Es la llama que dejó encendida el Papa san Juan Pablo II, en 2002, durante una visita a Polonia, su tierra natal: «Es preciso transmitir al mundo este fuego de la misericordia, porque en la misericordia de Dios el mundo encontrará la paz, y el hombre la felicidad». Paz y felicidad: dos caras que los cristianos debemos llevar impresas en una misma moneda, para así anunciar el derroche de amor que portamos como en vasijas de barro.

Queridos hermanos y hermanas: somos enviados –como Pueblo de Dios– para reparar la Casa del Señor; cuenta con nosotros para que restauremos las grietas del Reino y vivamos como Él vivió (Cor 5, 15).

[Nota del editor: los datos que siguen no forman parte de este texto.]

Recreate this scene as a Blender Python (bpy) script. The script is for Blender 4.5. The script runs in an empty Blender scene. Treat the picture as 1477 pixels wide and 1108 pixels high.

Y me aferro a las palabras pronunciadas por el Papa emérito Benedicto XVI, cuando dijo que no se comienza a ser cristiano «por una decisión ética o una gran idea», sino «por el encuentro con un acontecimiento, con una Persona, que da un nuevo horizonte a la vida y, con ello, una orientación decisiva».

El Hijo de Dios quiere recordarnos hoy que ha asumido nuestra carne, y así nos ama; siendo débiles, frágiles y quebradizos, pero misericordiosos.

Pase lo pase, solo el amor permanece. Lo entendemos si miramos a María, la Madre de la Misericordia, la mirada enamorada de Dios que viene a inundar de esperanza un mundo entristecido. Mirémosla, y descubriremos que Ella nos ayuda a vivir con entrañas de misericordia.

Seamos misericordiosos, como también lo es nuestro Padre (Lc 6, 36), hasta que empapemos de bondad la tierra y hasta que vayamos por cañadas oscuras y nada temamos al descubrir que la bondad y la misericordia del Señor nos acompañan todos los días de nuestra vida (Sal 22).

Con gran afecto, os deseo un feliz Domingo de la Divina Misericordia.